Equally I don’t doubt that, initially at least, we will see an upturn in results and a few more ‘W’s against our name in the league table, a sight that would be welcome for everyone involved.  Whether or not Cotterill is the correct long-term appointment, or will play the ‘right’ style of football, or will stand by the pillar principle of bringing youth players through and so on and so on, are all valid points for discussion, but that is for another day, as is the Board’s approach to the whole situation and the questions many fans have for them.
For the here and now, we are in a pretty desperate position in the league and need a few victories to climb that table, so every fan must get behind Cotterill and whoever he picks, get behind the team and hope they can sow the results of the background work put in over the past year to keep our club looking like a sustainable, viable, long-term progressive outfit.

Meanwhile, our opponents arrive in Bristol in a more-than-reasonable shape, perhaps surprising many by being in the play-off positions.  Lewis Hancock spoke to Jonathan Veal, a Press Association reporter who follows The Millers, to find out why they’re doing so well and what City might face this weekend.

Are you relieved the club rejected the approach from Sheffield Wednesday for Steve Evans?
“No one would have liked to see a Rotherham manager leave for Sheffield Wednesday, but it was never really going to happen. The chairman is clear about where he wants the club to go and he has steered them into a position where he doesn't need to sell players or let another club poach the manager. In truth, it should be Steve Evans that is relieved as, although they are clearly a bigger club, it is not the job for him. As well as he has done at Rotherham and Crawley, he has been bankrolled and that wouldn't happen at Wednesday.”

Rotherham appear to be a surprise package this season. Can they maintain their current form and stay in the play-off mix or is it likely they’ll fall away into mid-table?
I think the play-offs are certainly an achievable target. The team have been playing well, Evans has recruited well and there's the chance of recruitment in January, which could be vital. That said, I expect them to just fall short and finish around eighth.”

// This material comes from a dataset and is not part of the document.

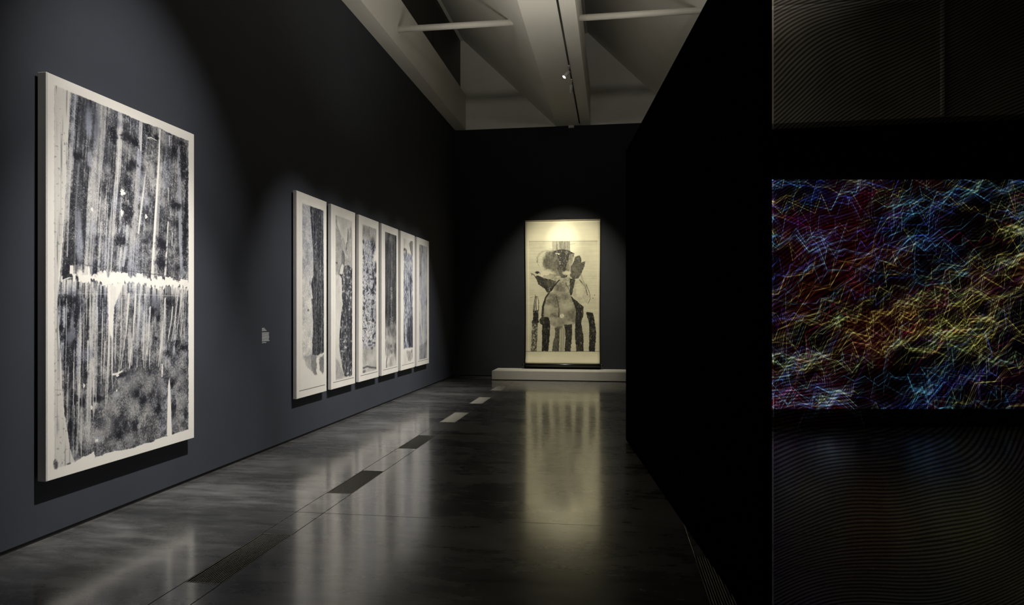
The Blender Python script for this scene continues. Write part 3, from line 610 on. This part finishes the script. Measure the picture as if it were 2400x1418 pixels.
def art5(A):
    w, h = A.w, A.h; x0, y0, x1, y1 = field(A, T46((430, 355))[0], B46((565, 1125))[0]); m = rmask(A, x0, y0, x1, y1)
    cl = fbm(w, h, 4, 10, 43, 5, .6); yt = A.P(*T46((500, 620))[0])[1]; yb = A.P(*B46((500, 895))[0])[1]
    A.D = A.D * (1 - m) + m * (.10 + (cl - .5) * .25)
    A.poly(T46((540, 440), (560, 405), (597, 405), (597, 700), (575, 660), (545, 540)), .52, .85, 2, 2); A.stroke(T46((530, 440), (555, 560), (588, 700)), 1.5, 2.5, .8, .7, 1.5)
    A.blob(*T46((445, 420))[0], 3, 12, .3, .9, .6)
    md = sm(-12, 14, A.yy - yt) * sm(-5, 8, yb - A.yy) * m; s1 = stretch(A, 64, 60, 44); s2 = stretch(A, 18, 9, 46); yv = np.clip((A.yy - yt) / (yb - yt), 0, 1); xv = (A.xx - x0) / (x1 - x0)
    A.D = A.D * (1 - md) + md * (.38 + (s1 - .5) * .9 + (s2 - .5) * .8 + .16 * yv + .25 * yv * (xv - .4)); A.B += md * .62
    A.poly(B46((480, 420), (530, 380), (565, 500), (565, 890), (500, 880), (460, 700)), .86, .65, 6, 5, B=.75)
    for q in [((440, 200), (470, 470)), ((415, 300), (440, 620)), ((480, 250), (490, 380)), ((520, 300), (505, 520))]: A.stroke(B46(*q), 1.2, 1.6, .08, .8, 1.2, 2)
    A.specks(1300, .06, md, 47, .3, .8)
    A.blob(*T46((455, 560))[0], 5, 4, .7, .5, .8); A.blob(*T46((462, 590))[0], 2.5, 3, .15, .5, .9); A.blob(*T46((478, 600))[0], 2, 6, .75, .5, .7)
    A.blob(*B46((520, 830))[0], 2, 4, .95, .4, .9)
    A.poly(B46((455, 940), (560, 930), (562, 1040), (520, 1125), (485, 1100)), .36, .7, 4, 5); A.stroke(B46((550, 920), (545, 960)), 2, 1.5, .75, .7); A.stroke(B46((520, 980), (490, 1100)), 1.5, 2, .6, .6, 2); A.stroke(B46((440, 900), (565, 895)), 2, 2, .06, .6, 2, 3)
def art6(A):
    w, h = A.w, A.h; x0, y0, x1, y1 = field(A, T46((705, 460))[0], B46((800, 1065))[0]); y1 = A.P(*B46((666, 1090))[0])[1]; A.rect[3] = y1; m = rmask(A, x0, y0, x1, y1)
    cl = fbm(w, h, 4, 9, 53, 5, .6); s2 = stretch(A, 12, 4, 55)
    A.D = A.D * (1 - m) + m * (.27 + (cl - .5) * .15 + (s2 - .5) * .22); A.B = m * .42
    A.poly(T46((705, 460), (760, 465), (770, 560), (755, 700), (735, 780), (730, 900), (738, 950), (715, 1020), (712, 1330), (705, 1330)), .42, .9, 2, 3, B=0)
    A.stroke(T46((755, 480), (760, 540), (765, 600)), 2, 2.5, .78, .8, 1.5, 2); A.stroke(T46((730, 840), (738, 950), (718, 1010)), 1.5, 2, .72, .8, 1.5, 2); A.stroke(T46((720, 820), (728, 830)), 1.5, 1.5, .6, .7)
    A.blob(*B46((795, 130))[0], 2.5, 12, .6, .7, .7); A.blob(*B46((795, 800))[0], 3, 10, .6, .7, .6); A.blob(*B46((795, 620))[0], 2, 12, .5, .7, .5)
    A.stroke(B46((680, 150), (700, 500), (735, 800)), 9, 4, .10, .6, 4)
    lo = sm(-6, 12, A.yy - A.P(*B46((700, 820))[0])[1] + (cl - .5) * 60) * m; A.D = A.D * (1 - lo) + lo * (.40 + (cl - .5) * .4 + (s2 - .5) * .2); A.B *= 1 - .4 * lo
    A.stroke(B46((735, 880), (735, 1070)), 1, 1, .15, .6)
PANELS = [(art1, 'first of the six tall panels, broad charcoal band beside pale lilac wash'),
          (art2, 'second of the six tall panels, misty grey peaks above a black textured flank'),
          (art3, 'third of the six tall panels, pale lilac ground scattered with small black marks'),
          (art4, 'fourth of six tall panels, nearly black with fine white centre line, smoky grey foot'),
          (art5, 'fifth of the six tall panels, slate-blue streaked field under a white top'),
          (art6, 'last and farthest of the six tall panels, pale lavender wash with a grey torn edge')]
for k, (fn, lab) in enumerate(PANELS):
    u0 = PY0 + PITCH * k; u1 = u0 + PW
    t = empty('panel_painting', (F2, (u0 + u1) / 2, PZ0)); o = Vector(t.location)
    tag(t, lab, 'painting', 'row of six tall ink panels on the left wall')
    new_obj('canvas', shifted(boxes([(-3.70, F2, u0, u1, PZ0, PZ1)], 'canvas', .003), o), M['canvas'], t)
    new_obj('hanging_batten', shifted(boxes([(WX, -3.70, u0 + .12, u1 - .12, PZ1 - .3, PZ1 - .24)], 'hanging_batten'), o), M['gap'], t)
    A = Art('x', F2 + .002, u0, u1, PZ0, PZ1, 300, 200 + 31 * k)
    A.D[:] = .035 + .05 * (fbm(A.w, A.h, 6, 16, 5 + k, 4) - .3)
    base0 = A.D.copy(); A.sk = .5; A.bk = .8
    fn(A)
    q = rmask(A, *A.rect, 1.5, .8); g_ = fbm(A.w, A.h, 60, 170, 700 + k, 3, .8) - .5; A.D += g_ * .30 * sm(.10, .35, A.D) + (fbm(A.w, A.h, 9, 24, 720 + k, 4, .6) - .5) * .25 * sm(.12, .3, A.D)
    A.D = base0 * (1 - q) + np.clip(A.D, 0, .95) * q; A.B *= q
    i = int(.062 * 300); A.D[:, i:i + 1] += .16; A.D[:, i + 8:i + 9] += .05; A.D[18:19, i:] += .05
    A.D[-26:-24, i:-int(.05 * 300)] = .75                     # edge line of the mounted sheet
    im = A.image('ink_panel_%d' % (k + 1), paper=(.86, .84, .795))
    new_obj('painted_sheet', sheet_mesh('x', F2 + .002, .0025, u0 + .004, u1 - .004, PZ0 + .004, PZ1 - .004, 'painted_sheet', o), art_material('ink_panel', im), t)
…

Who should City fans look out for on Saturday?
“The team is full of quality players. Ben Pringle has been linked with Reading, Kari Arnason played for Iceland in the recent World Cup qualifiers and Nouha Dicko has looked very good since coming on loan from Wigan.”

The last time the two sides faced each other, City gained promotion on the last day of the season in 2007 whilst Rotherham were already relegated. What has changed at the club?
“Back then the club was just bottoming out, paying the price of four years in the Championship. Tony Stewart came in, rescued the club from extinction and has rebuilt it from top to bottom. The return to the town has been instrumental, the New York Stadium is a superb facility, and has increased the gate. Stewart's continual backing of the manager has meant that we have been able to build a really strong squad. The manager has obviously got to take some of the credit. While he is not universally liked his ability and getting the best of the team has been a key factor.”

Can I get a prediction for the match?
“3-1 Rotherham”

Ambitious perhaps, and I'm sure many a fan groaned when they realised their away trip would coincide with the first home match for a new manager - let's hope the anticipated fillip this usually gives a side starts with a bang this side of Christmas, it's a great time to go on a good run of form!